■ **Aim of the task**:
Each line containing the word "scene" must be reported.

----

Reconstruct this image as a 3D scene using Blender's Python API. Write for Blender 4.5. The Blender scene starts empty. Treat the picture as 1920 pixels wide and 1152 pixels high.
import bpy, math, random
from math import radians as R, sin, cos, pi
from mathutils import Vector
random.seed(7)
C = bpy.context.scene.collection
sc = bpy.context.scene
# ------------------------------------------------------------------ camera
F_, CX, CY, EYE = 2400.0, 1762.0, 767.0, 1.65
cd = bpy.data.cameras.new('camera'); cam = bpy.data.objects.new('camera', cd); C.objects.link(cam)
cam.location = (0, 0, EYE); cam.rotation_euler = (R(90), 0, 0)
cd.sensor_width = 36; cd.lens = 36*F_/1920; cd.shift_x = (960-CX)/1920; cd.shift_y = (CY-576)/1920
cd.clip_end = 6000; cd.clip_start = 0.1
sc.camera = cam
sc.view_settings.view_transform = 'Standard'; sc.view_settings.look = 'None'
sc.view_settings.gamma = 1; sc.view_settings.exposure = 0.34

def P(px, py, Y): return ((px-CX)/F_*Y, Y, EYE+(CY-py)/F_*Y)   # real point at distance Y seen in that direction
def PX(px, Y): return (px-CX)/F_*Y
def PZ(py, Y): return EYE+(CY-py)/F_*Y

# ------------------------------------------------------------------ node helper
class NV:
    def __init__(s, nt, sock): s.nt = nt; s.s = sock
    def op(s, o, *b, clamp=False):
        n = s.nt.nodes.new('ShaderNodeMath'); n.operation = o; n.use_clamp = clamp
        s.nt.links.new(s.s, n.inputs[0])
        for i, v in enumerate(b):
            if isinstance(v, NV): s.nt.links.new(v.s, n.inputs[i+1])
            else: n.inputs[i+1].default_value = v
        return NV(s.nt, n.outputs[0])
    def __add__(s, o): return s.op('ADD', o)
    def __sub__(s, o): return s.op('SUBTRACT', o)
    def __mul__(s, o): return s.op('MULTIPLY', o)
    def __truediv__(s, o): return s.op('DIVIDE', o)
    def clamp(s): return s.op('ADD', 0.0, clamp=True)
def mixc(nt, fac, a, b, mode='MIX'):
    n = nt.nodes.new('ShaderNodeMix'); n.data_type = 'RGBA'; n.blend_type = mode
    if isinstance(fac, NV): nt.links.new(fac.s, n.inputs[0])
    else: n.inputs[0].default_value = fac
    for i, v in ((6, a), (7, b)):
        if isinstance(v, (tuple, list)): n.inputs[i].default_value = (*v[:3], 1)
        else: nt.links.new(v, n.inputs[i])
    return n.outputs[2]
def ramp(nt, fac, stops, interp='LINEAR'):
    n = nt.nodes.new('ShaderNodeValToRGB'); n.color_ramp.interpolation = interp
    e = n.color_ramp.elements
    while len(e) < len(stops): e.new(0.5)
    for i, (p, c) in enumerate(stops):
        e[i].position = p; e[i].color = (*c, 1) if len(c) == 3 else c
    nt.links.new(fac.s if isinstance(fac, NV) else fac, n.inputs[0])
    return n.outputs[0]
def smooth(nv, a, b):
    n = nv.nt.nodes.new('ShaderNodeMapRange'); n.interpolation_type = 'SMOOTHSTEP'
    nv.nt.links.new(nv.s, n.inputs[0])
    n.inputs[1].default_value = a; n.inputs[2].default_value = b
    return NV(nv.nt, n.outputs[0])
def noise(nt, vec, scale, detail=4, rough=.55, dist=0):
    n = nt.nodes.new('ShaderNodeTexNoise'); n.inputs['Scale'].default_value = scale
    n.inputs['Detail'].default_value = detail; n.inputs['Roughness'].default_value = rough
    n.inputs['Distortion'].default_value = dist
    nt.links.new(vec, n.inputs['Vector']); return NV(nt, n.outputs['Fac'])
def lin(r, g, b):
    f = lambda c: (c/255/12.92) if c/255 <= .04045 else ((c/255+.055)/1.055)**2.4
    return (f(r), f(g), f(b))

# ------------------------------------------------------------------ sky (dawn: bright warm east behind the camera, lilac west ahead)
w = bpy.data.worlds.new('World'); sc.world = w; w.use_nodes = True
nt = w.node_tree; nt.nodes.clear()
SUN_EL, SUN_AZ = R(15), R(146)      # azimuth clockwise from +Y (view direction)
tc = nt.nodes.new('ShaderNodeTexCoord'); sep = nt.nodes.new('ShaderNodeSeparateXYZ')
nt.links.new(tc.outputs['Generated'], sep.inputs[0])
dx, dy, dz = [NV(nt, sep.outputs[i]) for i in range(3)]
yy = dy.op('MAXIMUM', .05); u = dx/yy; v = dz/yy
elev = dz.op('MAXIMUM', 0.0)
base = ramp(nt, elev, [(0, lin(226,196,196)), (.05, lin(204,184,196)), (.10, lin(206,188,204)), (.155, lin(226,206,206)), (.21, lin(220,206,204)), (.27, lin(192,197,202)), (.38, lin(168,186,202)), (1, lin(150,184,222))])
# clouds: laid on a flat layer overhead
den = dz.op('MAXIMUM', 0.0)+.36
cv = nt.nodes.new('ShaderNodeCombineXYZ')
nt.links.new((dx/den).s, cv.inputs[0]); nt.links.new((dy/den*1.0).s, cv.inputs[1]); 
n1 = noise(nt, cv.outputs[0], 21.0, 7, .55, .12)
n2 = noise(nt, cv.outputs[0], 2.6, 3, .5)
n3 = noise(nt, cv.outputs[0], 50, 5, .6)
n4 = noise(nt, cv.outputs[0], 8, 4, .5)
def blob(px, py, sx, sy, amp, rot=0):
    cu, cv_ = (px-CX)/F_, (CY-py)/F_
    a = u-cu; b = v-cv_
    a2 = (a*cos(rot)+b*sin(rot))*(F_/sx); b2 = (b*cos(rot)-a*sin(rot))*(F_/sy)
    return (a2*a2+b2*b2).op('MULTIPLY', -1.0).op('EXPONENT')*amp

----

■ **The output**:
Reconstruct this image as a 3D scene using Blender's Python API. Write for Blender 4.5. The Blender scene starts empty. Treat the picture as 1920 pixels wide and 1152 pixels high.
C = bpy.context.scene.collection
sc = bpy.context.scene